Today, as the CEO of Restaurant HR Group, I lead with the same philosophy Bryant modeled:

  • People first.
  • Character over credentials.
  • Support over judgment.
  • Belief over perfection.

And I’ve seen firsthand, across thousands of restaurants, operators, HR leaders, and teams, that belief isn’t soft. It isn’t sentimental.
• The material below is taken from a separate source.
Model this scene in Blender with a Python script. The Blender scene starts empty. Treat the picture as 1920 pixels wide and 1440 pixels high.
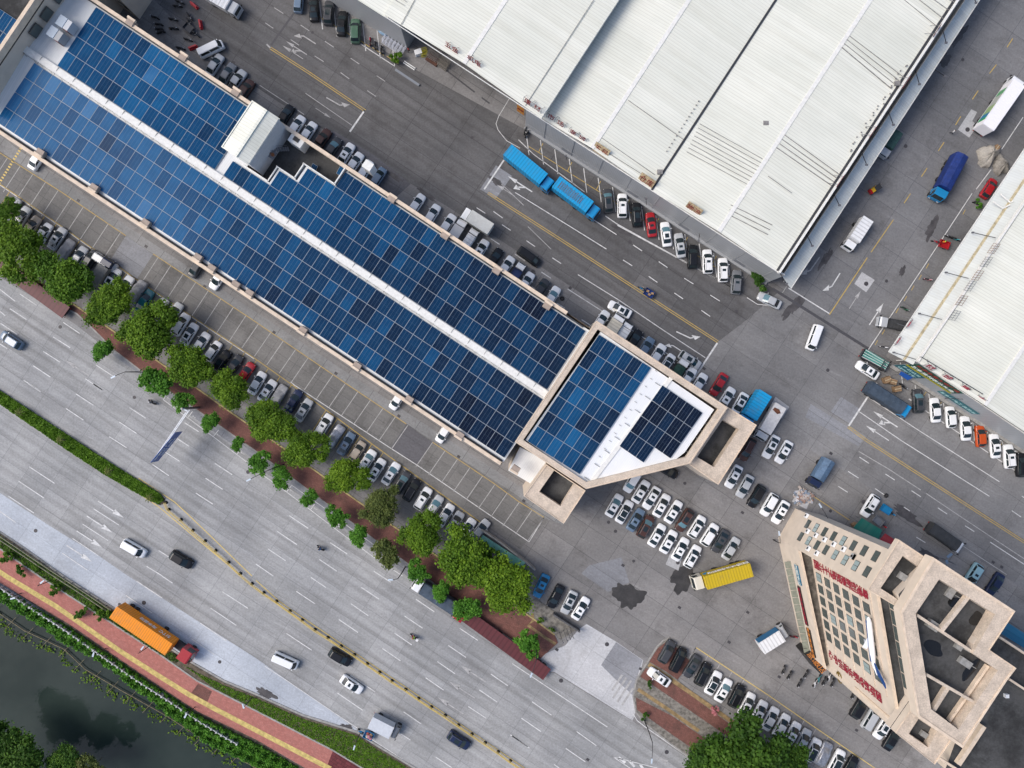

And it isn’t optional.

  • Belief strengthens performance.
  • Belief accelerates growth.
  • Belief shapes culture more than any policy ever will.
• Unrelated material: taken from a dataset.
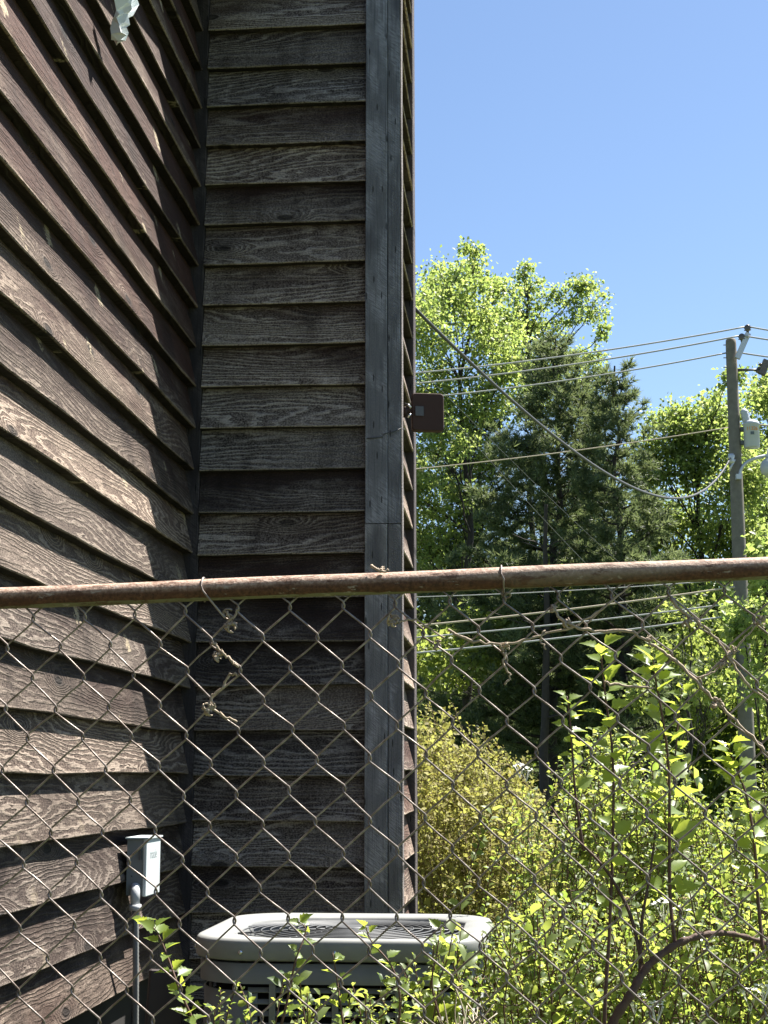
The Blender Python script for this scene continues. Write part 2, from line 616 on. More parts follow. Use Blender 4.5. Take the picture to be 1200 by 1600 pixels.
WY0 = -1.4
mb = MB()
prof = [(WY0, .30), (9.0, .30), (9.0, rake_z(9.0) + .02), (WY0, rake_z(WY0) + .02)]
vs_ = [(-.12, y - HL.y, z) for y, z in prof] + [(-.004, y - HL.y, z) for y, z in prof]
mb.add(vs_, [(0, 1, 2, 3), (7, 6, 5, 4), (0, 4, 5, 1), (1, 5, 6, 2), (2, 6, 7, 3), (3, 7, 4, 0)])
wall_l = mb.build('siding_wall', M_SHEATH, house)
wall_l['label'] = 'long sunlit clapboard wall with weathered brown boards'
for k in range(K_LO, K_HI):
    z = CAM_Z + EXPO * k
    y0 = max(WY0, 5.0 + (z + .19 - RAKE_Z0) / RAKE_SLOPE)
    y1 = CHASE_Y - .036
    if y1 - y0 < .3:
        continue
    # boards run along -Y so that local Z faces +X
    L = y1 - y0
    M = rot_basis((0, 1, 0), (0, 0, 1), (1, 0, 0), (0, y0 - HL.y, z))
    M = M @ Matrix.Rotation(rngb.uniform(-.0012, .0012), 4, 'Z')
    if k >= 8:
        wear, red = rngb.uniform(.10, .48), rngb.uniform(.8, 1.0)
    elif k >= 5:
        wear, red = rngb.uniform(.45, .80), rngb.uniform(.65, .9)
    elif k >= -1:
        wear, red = rngb.uniform(.62, .95), rngb.uniform(.5, .75)
    else:
        wear, red = rngb.uniform(.4, .7), rngb.uniform(.45, .7)
    board(wall_l, L, M, (wear, red, rngb.uniform(.17, .29), 1.0 if k >= 1 else .3), 100 + k, nseg=42)
    # the same course goes on beyond the chase
    if z + .19 < rake_z(6.5):
        M = rot_basis((0, 1, 0), (0, 0, 1), (1, 0, 0), (0, 6.43 - HL.y, z))
        board(wall_l, 2.5, M, (wear, red, .3, 0), 700 + k, nseg=8)
# foundation under the long wall
mb = MB()
mb.box((-.12, WY0 - HL.y, -.2), (-.006, -.03, CAM_Z + EXPO * K_LO - .012))
mb.build('foundation', M_FOUND, house)

# --- shaded wall of the chase (faces the camera)
BX1 = -.574
mb = MB()
mb.box((-.02, .004, 0), (-.468 - WALL_X, .10, 7.0))
wall_b = mb.build('siding_wall', M_SHEATH, house)
wall_b['label'] = 'shaded clapboard wall of the chimney chase'
for k in range(-8, K_HI):
    z = CAM_Z + EXPO * k
    x0 = .064
    L = (BX1 - WALL_X) - x0 + .004
    M = rot_basis((1, 0, 0), (0, 0, 1), (0, -1, 0), (x0, 0, z))
    M = M @ Matrix.Rotation(rngb.uniform(-.004, .004), 4, 'Z')
    board(wall_b, L, M, (rngb.uniform(.40, .95), rngb.uniform(0.10, .30), rngb.uniform(.38, .70), 0), 300 + k, nseg=12, dense=.6)

# --- right-hand wall of the chase (faces +X), seen edge-on
SIDE_X = -.478
mb = MB()
mb.box((SIDE_X - WALL_X - .06, .10, 0), (SIDE_X - WALL_X - .004, .80, 7.0))
wall_s = mb.build('siding_wall', M_SHEATH, house)
wall_s['label'] = 'narrow edge-on clapboard wall at the right of the chase'
for k in range(-8, K_HI):
    z = CAM_Z + EXPO * k + .02
    M = rot_basis((0, 1, 0), (0, 0, 1), (1, 0, 0), (SIDE_X - WALL_X, .012, z))
    board(wall_s, .53, M, (rngb.uniform(.3, .7), rngb.uniform(.4, .8), rngb.uniform(.34, .48), 0), 500 + k, nseg=6, dense=.5)


def plank(parent, name, lo, hi, color, seed, axis='z'):
    """trim plank: local X runs along its length (world Z)"""
    L = hi[2] - lo[2]
    w, d = hi[0] - lo[0], hi[1] - lo[1]
    mb = MB()
    n = max(4, int(L / .25))
    r = random.Random(seed)
    c = .0025
    ring = [(c, 0), (w - c, 0), (w, c), (w, d), (0, d), (0, c)]
    vs_, fs = [], []
    for i in range(n + 1):
        x = L * i / n
        j = r.uniform(-.0008, .0008)
        # local X=length, local Y=width, local Z=outward (-world y)
        vs_ += [(x, px + j, -py) for px, py in ring]
    for i in range(n):
        a = i * 6
        for k in range(6):
            b = (k + 1) % 6
            fs.append((a + k, a + b, a + 6 + b, a + 6 + k))
    fs.append(tuple(range(6))[::-1])
    fs.append(tuple(n * 6 + k for k in range(6)))
    mb.add(vs_, fs)
    M = rot_basis((0, 0, 1), (1, 0, 0), (0, -1, 0), lo)
    # keep a right-handed basis: (z, x, y) is right-handed; outward is -y so mirror the width
    M = Matrix(((0, 1, 0, lo[0]), (0, 0, -1, lo[1]), (1, 0, 0, lo[2]), (0, 0, 0, 1)))
    o = mb.build(name, M_TRIM, parent, M)
    o.color = color
    return o


ZJ = at(600, 820, 5.62).z
cx0 = BX1 - WALL_X
for (a, b, dep, sd) in ((.001, .0845, .052, 1), (.0865, .134, .048, 2)):
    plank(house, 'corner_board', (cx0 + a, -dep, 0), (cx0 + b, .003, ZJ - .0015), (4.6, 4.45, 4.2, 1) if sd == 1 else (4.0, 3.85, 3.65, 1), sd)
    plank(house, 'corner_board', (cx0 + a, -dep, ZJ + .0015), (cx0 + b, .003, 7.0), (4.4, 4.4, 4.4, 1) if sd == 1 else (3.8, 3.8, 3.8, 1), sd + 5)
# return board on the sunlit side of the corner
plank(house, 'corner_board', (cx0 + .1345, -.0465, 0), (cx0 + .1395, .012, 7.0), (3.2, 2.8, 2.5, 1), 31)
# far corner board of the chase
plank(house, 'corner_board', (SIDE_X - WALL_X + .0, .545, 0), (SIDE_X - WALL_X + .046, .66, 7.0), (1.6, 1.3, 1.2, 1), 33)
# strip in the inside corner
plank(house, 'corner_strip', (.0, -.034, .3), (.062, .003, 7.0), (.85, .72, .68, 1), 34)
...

When leaders genuinely believe in their people:

  • Initiative skyrockets
  • Confidence grows
  • Retention stabilizes
  • Coaching becomes easier
  • Teams rise to meet expectations they never thought they could reach

Belief is a catalyst, not a compliment.

What This Means for Restaurant Leaders in 2026

As we navigate staffing challenges and cultural transformation, restaurant leaders must use the tool that technology can’t replicate and training alone can’t create:

The ability to see potential in someone before it’s fully formed.

Here’s how to execute that immediately:

1. Look past the résumé.

The best people rarely fit a perfect mold.

2. Say out loud what you see in people.

Belief unspoken is belief unfelt.

3. Give opportunities before someone feels “ready.”

Growth is rarely comfortable.

4. Coach with encouragement, not intimidation.

Accountability delivered with compassion creates confidence.

5. Remember that belief is contagious.

When leaders invest in one person, that person influences dozens more.

I am living proof.

A Legacy That Lives On

Bryant’s belief didn’t just change my life.

It shaped the mission, culture, and heartbeat of Restaurant HR Group.

It continues to impact every teammate, every client, every restaurant leader we support today, including the Potbelly leaders who helped shape my earliest years.

And that is the power of leadership.

When you believe in one person, you’re not just changing a moment for them,
you may be changing their entire future.

As we enter 2026, my challenge to every restaurant leader is this:

Look for someone who doesn’t yet see in themselves what you see in them and tell them.

That belief might be the very thing that transforms their life, your business, and our entire industry.